Your Vacation Guide since 1996

History of Montego Bay

Montego Bay is the capital of the Parish of St. James and the second city in Jamaica. When Columbus sailed into the area in May 1494, he was the first European visitor.

He made friends with some of the local Tainos, who called the Bay ” El Golfo the Buen Tiempo”.The Spanish began to settle in Montego Bay after 1510 in the area of the Fort and they called the Bay “Bahia de Mantega” because of the large quantities of pigs’ lard they exported to their colonies in South America and the West Indies. With the British occupation of Jamaica in 1655, St. James was among the second group of Parishes founded in 1671. Montego Bay was a small town for the first part of the 18th century, and up until 1788 was exempt of taxes, but this soon changed.

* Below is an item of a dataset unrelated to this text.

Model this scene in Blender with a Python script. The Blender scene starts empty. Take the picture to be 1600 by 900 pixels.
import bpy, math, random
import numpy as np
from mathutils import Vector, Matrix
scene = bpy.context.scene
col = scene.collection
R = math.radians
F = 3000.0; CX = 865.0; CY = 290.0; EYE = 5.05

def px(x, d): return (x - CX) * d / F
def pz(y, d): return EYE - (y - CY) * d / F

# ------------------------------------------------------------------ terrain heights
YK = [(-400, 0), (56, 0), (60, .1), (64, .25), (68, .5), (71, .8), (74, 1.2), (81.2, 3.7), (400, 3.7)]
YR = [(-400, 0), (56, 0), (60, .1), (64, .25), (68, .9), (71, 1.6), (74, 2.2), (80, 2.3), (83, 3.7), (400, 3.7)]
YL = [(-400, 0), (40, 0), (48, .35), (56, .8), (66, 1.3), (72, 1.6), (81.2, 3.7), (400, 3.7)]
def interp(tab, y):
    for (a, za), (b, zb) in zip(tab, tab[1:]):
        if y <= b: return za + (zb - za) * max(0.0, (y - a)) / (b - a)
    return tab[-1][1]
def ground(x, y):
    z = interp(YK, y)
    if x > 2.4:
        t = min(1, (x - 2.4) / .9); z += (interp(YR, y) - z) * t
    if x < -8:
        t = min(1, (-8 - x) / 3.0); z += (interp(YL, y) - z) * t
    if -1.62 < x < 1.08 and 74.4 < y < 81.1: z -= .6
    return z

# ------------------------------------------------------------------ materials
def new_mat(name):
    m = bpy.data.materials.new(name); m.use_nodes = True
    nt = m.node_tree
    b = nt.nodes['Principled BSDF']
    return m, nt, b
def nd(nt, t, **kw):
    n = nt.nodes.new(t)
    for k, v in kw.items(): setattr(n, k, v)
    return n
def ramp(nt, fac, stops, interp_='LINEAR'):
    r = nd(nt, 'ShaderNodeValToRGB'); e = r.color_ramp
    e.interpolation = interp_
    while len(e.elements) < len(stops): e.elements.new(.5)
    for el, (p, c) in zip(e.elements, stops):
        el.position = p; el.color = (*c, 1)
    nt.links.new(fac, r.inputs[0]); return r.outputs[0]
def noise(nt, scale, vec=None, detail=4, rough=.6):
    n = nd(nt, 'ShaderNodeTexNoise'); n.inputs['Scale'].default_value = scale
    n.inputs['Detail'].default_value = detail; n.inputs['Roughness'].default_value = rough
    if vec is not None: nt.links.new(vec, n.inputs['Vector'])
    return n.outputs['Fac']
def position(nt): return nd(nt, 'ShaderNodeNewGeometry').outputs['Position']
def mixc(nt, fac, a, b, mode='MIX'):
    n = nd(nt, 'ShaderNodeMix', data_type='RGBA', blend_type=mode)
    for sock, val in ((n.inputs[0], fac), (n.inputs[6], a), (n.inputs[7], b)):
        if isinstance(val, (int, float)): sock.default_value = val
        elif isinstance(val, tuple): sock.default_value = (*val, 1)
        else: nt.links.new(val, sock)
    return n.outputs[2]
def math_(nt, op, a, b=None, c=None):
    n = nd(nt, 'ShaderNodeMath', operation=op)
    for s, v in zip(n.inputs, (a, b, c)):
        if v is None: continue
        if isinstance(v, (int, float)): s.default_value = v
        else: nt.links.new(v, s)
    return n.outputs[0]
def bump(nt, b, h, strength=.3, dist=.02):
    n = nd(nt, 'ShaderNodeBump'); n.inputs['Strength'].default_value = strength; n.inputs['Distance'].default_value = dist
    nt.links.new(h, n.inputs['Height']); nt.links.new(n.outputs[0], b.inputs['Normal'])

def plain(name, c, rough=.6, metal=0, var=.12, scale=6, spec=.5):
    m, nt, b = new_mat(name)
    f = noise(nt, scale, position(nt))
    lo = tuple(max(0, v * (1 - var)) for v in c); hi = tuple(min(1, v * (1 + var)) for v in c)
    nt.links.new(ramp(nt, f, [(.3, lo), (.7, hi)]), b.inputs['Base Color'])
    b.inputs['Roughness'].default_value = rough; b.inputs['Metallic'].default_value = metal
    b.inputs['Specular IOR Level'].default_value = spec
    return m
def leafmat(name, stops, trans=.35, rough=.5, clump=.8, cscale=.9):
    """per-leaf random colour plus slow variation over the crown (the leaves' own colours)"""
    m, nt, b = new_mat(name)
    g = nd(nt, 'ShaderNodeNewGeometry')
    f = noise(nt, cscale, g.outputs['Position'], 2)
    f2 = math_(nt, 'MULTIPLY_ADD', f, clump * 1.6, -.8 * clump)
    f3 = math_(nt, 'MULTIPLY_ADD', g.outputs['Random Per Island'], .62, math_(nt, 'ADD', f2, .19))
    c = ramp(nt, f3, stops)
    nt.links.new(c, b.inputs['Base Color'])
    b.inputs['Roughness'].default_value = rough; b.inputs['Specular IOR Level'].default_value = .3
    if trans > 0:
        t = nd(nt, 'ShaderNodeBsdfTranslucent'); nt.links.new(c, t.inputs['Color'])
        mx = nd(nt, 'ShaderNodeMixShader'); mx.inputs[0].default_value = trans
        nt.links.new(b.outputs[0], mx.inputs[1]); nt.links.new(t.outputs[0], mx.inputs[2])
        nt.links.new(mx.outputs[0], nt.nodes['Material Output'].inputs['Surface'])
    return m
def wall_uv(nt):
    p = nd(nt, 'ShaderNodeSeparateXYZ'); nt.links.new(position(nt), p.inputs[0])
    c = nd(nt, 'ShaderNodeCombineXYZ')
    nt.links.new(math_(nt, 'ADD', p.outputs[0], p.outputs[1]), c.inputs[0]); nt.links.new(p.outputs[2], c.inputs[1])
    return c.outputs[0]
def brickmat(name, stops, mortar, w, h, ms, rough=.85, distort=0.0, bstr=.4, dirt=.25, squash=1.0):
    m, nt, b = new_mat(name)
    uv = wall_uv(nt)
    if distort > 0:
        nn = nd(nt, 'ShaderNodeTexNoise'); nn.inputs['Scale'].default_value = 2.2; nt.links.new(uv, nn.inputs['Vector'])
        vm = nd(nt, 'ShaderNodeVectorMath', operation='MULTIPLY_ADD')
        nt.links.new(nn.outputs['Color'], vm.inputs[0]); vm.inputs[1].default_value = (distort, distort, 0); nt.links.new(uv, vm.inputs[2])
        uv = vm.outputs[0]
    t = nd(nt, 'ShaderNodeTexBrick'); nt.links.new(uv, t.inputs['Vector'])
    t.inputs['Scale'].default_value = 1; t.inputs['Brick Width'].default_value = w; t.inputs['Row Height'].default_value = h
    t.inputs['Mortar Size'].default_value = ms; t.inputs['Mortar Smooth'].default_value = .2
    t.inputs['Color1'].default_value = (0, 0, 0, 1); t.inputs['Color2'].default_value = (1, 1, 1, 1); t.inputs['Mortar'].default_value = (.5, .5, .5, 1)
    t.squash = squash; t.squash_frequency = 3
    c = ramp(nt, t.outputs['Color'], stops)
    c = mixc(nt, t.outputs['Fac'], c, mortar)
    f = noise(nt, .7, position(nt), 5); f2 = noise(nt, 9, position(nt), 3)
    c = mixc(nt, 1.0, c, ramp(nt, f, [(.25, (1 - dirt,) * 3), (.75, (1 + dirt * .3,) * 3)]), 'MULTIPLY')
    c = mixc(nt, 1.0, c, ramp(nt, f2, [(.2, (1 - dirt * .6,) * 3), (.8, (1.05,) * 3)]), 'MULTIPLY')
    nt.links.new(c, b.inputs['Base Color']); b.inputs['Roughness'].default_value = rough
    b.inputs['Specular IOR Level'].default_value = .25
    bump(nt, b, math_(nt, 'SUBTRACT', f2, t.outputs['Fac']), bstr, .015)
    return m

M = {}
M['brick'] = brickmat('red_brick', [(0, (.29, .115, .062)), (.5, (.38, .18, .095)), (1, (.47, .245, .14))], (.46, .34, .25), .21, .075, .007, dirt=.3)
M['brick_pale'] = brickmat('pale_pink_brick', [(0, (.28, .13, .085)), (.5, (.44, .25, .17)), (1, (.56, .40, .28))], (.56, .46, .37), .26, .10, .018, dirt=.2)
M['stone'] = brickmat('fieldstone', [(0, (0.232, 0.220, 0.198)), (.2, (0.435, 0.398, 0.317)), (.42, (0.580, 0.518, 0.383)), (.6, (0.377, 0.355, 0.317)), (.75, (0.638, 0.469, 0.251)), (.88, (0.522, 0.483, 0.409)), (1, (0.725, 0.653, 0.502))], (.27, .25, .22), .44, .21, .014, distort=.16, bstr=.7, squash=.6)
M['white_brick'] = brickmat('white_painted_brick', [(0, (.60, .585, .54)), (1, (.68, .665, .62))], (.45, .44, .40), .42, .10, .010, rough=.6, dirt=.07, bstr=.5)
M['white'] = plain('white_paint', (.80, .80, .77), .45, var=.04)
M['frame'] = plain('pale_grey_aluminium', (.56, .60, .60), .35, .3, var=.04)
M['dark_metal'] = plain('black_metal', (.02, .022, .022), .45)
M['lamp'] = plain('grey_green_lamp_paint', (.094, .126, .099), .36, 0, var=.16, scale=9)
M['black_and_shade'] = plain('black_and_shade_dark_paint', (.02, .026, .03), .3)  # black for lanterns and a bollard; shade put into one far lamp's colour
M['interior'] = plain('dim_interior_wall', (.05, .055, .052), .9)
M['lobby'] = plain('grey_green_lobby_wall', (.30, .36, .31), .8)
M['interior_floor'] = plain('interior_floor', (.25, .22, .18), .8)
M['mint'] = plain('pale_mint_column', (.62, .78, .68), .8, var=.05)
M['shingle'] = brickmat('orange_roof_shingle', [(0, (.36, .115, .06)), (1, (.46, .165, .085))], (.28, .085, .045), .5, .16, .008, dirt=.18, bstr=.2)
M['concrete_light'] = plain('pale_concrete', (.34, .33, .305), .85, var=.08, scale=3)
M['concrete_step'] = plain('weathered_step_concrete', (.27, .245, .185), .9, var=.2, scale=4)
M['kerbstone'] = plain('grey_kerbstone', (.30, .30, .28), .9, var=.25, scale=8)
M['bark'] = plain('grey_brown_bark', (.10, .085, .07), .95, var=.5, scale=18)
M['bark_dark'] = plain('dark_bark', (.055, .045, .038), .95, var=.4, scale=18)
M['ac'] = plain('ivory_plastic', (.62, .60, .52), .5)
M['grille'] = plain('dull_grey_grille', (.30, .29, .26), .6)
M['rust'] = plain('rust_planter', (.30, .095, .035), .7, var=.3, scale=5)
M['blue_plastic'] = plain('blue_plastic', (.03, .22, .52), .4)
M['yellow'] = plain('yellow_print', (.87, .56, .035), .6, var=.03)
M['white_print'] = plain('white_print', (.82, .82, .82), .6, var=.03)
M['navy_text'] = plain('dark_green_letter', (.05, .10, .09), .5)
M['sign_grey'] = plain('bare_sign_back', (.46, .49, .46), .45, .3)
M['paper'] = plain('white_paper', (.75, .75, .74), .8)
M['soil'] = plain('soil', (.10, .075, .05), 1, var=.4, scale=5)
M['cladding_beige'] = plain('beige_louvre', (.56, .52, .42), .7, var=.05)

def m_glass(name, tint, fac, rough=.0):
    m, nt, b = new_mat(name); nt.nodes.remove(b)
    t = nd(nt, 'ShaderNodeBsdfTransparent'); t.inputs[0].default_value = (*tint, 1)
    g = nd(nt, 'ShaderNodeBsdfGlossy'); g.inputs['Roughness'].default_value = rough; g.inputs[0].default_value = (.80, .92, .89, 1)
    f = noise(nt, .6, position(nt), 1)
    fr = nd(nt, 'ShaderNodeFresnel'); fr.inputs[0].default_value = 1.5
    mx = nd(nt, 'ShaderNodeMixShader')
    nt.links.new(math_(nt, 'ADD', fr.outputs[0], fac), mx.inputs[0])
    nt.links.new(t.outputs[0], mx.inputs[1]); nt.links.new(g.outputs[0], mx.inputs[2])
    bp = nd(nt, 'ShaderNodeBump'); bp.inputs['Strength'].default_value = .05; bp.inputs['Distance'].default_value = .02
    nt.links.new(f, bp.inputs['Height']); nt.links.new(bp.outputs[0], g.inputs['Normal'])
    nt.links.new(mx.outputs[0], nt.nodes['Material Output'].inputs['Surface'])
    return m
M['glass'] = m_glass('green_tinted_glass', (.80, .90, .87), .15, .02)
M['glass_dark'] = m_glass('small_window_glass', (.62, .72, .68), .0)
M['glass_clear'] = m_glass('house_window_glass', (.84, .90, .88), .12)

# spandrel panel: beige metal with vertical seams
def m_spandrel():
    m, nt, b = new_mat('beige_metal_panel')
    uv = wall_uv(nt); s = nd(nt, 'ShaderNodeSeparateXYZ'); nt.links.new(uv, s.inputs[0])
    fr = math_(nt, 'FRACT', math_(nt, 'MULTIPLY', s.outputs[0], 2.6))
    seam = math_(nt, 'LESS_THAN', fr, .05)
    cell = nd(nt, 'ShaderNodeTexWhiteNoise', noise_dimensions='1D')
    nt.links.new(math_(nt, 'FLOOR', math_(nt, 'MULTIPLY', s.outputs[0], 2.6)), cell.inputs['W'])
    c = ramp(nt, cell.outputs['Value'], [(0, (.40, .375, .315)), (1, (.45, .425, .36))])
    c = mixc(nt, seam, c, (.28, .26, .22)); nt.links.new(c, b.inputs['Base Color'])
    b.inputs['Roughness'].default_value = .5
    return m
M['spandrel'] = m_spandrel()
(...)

Some time after 1720 a Captain Jonathan Barnett sub-divided a portion of his sugar cane fields and created Charles Town, with Charles Square now called Sam Sharpe Square, and Barnett Town. This resulted in the rapid expansion of the town and its commercial waterfront, as during this time most trade and communication was by sea.

Fort Montego, which is about half a mile from Montego Bay, was built on a small bluff overlooking what was then Meager Bay, and River Bay (both these bays have now been filled in for highway and town expansion). The Fort was one of many built along the coast to protect the major shipping ports of Jamaica from invasion by French and Spanish forces and pirates that roamed around the Caribbean Sea. In 1752 the Fort was reported to be in very poor condition, and historian Edward Long reported that in 1760 one of the guns exploded killing the gunner while the Fort was celebrating the British capture of Havana. In 1779 the Fort underwent extensive renovations and the platform, paving, parapet wall and the powder magazine with its buttresses were built.

Today you still can find fortresses, Great Houses and other remnants of the colonial days.